» **Stated goal**
Count each line below that has "wide" anywhere in it. Answer with the total alone.

» **Raw data**
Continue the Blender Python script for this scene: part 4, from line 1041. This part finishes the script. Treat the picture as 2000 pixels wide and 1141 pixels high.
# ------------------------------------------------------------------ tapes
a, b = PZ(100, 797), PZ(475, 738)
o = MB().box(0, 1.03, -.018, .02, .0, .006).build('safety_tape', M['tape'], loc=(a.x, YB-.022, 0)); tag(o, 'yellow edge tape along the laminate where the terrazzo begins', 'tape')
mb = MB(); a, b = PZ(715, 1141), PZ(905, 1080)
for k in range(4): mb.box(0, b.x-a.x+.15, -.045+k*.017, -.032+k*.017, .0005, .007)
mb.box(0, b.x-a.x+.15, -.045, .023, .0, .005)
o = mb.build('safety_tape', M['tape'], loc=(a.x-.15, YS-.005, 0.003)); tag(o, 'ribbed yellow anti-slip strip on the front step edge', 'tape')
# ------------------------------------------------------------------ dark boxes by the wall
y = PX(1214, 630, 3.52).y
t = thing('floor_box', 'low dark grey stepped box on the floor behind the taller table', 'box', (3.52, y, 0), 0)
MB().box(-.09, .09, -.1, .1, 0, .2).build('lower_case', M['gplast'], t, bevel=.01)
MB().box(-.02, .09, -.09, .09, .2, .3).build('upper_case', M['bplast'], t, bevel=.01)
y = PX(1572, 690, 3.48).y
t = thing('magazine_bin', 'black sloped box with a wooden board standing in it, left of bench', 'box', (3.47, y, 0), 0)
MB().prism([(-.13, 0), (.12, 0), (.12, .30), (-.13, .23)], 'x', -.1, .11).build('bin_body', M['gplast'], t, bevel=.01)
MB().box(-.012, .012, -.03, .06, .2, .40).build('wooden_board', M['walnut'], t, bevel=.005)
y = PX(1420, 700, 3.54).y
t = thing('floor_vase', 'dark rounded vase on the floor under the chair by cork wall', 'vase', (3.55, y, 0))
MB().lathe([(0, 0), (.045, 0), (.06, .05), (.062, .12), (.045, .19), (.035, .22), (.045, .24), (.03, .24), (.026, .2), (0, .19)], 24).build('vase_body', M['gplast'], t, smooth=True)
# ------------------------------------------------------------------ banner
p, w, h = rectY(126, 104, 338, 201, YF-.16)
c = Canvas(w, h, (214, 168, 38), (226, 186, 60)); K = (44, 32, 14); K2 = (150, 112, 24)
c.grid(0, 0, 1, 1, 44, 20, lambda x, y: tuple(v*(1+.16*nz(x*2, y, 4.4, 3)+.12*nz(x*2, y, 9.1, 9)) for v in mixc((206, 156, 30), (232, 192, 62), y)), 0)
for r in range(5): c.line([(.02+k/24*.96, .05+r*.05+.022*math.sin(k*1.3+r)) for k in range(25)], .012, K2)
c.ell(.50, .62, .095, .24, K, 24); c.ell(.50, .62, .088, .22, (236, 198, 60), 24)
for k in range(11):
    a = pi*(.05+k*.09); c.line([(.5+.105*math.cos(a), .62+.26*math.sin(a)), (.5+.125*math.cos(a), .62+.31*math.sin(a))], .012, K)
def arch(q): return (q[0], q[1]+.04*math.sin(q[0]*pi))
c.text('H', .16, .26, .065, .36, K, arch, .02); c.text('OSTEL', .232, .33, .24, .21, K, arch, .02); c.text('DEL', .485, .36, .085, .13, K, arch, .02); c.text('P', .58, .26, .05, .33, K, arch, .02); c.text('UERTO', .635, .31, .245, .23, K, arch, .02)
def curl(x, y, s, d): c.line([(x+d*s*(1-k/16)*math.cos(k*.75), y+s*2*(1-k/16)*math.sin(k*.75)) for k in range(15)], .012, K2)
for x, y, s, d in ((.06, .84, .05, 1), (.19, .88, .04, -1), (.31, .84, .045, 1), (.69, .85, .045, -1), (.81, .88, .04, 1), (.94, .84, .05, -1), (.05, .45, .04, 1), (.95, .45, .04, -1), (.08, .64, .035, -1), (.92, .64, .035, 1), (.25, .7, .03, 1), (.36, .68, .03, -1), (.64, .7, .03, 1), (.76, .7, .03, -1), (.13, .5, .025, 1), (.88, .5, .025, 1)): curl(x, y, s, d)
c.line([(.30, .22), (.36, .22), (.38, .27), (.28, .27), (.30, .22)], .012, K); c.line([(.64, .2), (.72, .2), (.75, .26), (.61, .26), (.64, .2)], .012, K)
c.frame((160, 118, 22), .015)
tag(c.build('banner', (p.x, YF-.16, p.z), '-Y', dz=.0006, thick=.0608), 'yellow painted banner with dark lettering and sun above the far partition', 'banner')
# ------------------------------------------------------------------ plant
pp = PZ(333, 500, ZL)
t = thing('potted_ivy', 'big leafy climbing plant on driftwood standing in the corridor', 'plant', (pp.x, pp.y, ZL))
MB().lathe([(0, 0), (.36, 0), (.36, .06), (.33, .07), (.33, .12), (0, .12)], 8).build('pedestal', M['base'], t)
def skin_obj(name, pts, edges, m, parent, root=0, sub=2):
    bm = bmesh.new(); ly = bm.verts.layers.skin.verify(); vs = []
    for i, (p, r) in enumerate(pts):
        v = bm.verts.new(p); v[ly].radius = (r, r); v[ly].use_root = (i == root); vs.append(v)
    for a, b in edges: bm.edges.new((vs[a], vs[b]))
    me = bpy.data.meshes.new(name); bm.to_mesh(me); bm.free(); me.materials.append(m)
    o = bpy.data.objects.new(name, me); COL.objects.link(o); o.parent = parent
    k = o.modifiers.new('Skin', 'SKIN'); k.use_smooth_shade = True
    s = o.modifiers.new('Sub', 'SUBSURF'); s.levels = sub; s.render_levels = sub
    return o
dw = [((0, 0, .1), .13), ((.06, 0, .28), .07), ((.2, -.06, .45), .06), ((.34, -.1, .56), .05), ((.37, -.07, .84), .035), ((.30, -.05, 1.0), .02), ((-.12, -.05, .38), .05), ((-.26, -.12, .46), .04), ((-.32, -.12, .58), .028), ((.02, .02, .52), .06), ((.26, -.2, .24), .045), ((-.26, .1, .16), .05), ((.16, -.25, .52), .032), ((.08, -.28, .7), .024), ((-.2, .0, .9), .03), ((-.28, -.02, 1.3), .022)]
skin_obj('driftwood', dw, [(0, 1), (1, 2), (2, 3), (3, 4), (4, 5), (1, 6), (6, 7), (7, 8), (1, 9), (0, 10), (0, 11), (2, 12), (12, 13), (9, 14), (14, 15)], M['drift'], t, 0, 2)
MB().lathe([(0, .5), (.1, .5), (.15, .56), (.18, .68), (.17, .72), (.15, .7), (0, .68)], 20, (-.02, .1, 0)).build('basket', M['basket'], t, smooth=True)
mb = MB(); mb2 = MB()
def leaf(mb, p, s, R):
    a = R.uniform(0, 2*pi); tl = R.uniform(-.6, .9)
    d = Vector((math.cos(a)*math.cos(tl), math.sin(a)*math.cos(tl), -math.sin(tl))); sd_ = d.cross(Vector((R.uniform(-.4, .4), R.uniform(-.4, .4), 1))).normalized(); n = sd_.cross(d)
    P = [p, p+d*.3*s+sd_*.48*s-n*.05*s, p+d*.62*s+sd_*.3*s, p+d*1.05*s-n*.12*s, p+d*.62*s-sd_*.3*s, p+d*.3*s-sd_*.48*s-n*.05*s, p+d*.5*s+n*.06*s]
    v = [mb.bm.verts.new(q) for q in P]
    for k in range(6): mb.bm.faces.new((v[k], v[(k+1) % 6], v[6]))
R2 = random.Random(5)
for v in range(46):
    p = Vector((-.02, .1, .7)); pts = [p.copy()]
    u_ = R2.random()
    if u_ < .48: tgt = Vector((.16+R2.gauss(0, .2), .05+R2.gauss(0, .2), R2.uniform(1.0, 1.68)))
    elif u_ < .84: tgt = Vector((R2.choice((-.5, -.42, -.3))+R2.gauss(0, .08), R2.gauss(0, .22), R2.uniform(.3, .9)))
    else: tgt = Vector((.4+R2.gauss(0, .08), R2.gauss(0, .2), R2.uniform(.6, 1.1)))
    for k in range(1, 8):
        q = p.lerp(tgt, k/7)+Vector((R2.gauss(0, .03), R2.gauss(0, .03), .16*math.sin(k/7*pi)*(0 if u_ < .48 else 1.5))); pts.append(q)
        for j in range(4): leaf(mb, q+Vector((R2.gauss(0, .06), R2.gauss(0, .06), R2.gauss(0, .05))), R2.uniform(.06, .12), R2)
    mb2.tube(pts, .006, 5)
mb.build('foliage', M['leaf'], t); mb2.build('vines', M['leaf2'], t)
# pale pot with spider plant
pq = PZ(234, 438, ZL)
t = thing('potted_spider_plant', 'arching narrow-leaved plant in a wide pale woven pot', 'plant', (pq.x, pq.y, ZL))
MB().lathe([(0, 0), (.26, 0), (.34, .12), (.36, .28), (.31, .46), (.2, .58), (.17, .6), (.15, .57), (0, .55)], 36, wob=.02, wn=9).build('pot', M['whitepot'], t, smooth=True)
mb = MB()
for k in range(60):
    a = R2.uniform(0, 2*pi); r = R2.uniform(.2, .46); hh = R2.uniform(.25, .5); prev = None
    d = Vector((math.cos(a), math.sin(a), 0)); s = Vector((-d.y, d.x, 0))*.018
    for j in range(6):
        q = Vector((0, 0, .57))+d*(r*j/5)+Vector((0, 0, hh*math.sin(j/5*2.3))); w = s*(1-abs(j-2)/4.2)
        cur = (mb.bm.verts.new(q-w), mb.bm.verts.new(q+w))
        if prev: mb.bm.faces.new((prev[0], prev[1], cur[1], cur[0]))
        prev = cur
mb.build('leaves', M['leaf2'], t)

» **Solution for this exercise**
2